Testing for Random
I have my easy function made, and honestly figuring out a test to write for it was harder than writing the code. (This seems to be a recurring theme with me and Test Driven Development).
The function is 3 lines of code, and one of those lines is just for readability.
(defn update-board-easy [board]
(let [available-moves (core/get-available-moves board)]
(core/update-board (rand-nth available-moves) board)))
core/get-available-moves
takes a board (sequence of numbers and either string “X” or “O”) and filters out anything
that is not a number.
I wrote a detailed post about
rand-nth
yesterday in case you missed it.
This was all easy to write… Most of it was already written by me weeks ago! The part I had to reach out for help on
was how to test for random. My mentor Alex gave me a nice shift in perspective when I asked about it. Testing for random
isn’t what we’re really trying to do here. We know that rand-nth works, it’s an official clojure.core function. What we
need to test is that our function is working as intended. In order to accomplish this, I needed the random number to be
something consistent in my tests. I managed to get this done with the with-redefs
function.
(it "returns a random valid move on empty board"
(with-redefs [rand-nth (stub :rand-nth {:return 0})]

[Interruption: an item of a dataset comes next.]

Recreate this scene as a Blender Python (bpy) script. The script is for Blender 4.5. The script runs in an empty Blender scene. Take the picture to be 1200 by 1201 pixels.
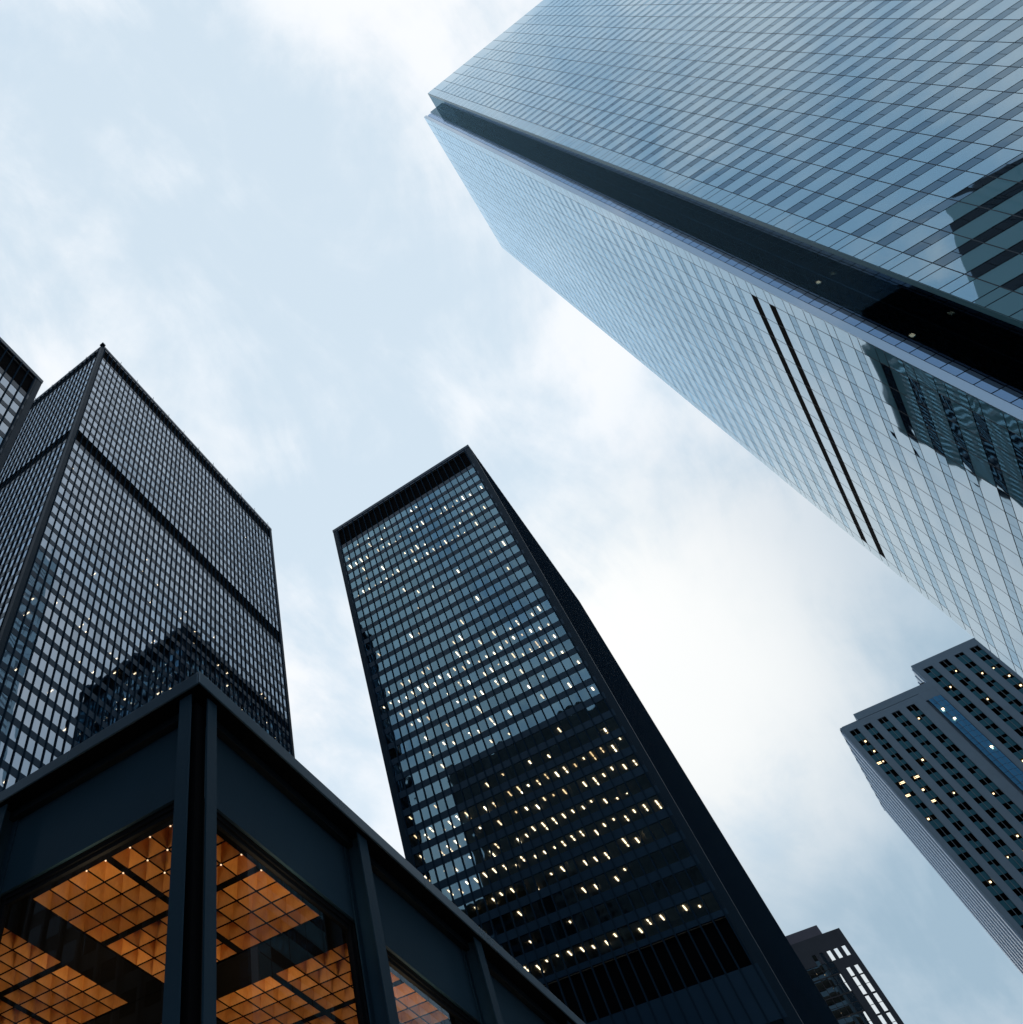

(should= ["X" 1 2 3 4 5 6 7 8] (sut/update-board-easy (range 9)))))
with-redefs
lets us redefine a function inside a function. Its syntax is similar to let
. First word in the bracket
is the binding, the second is what you want to change. In our case above we used stub
to make the return of rand-nth
to consistently be 0.
Now that we have consistent outputs, we have consistent tests!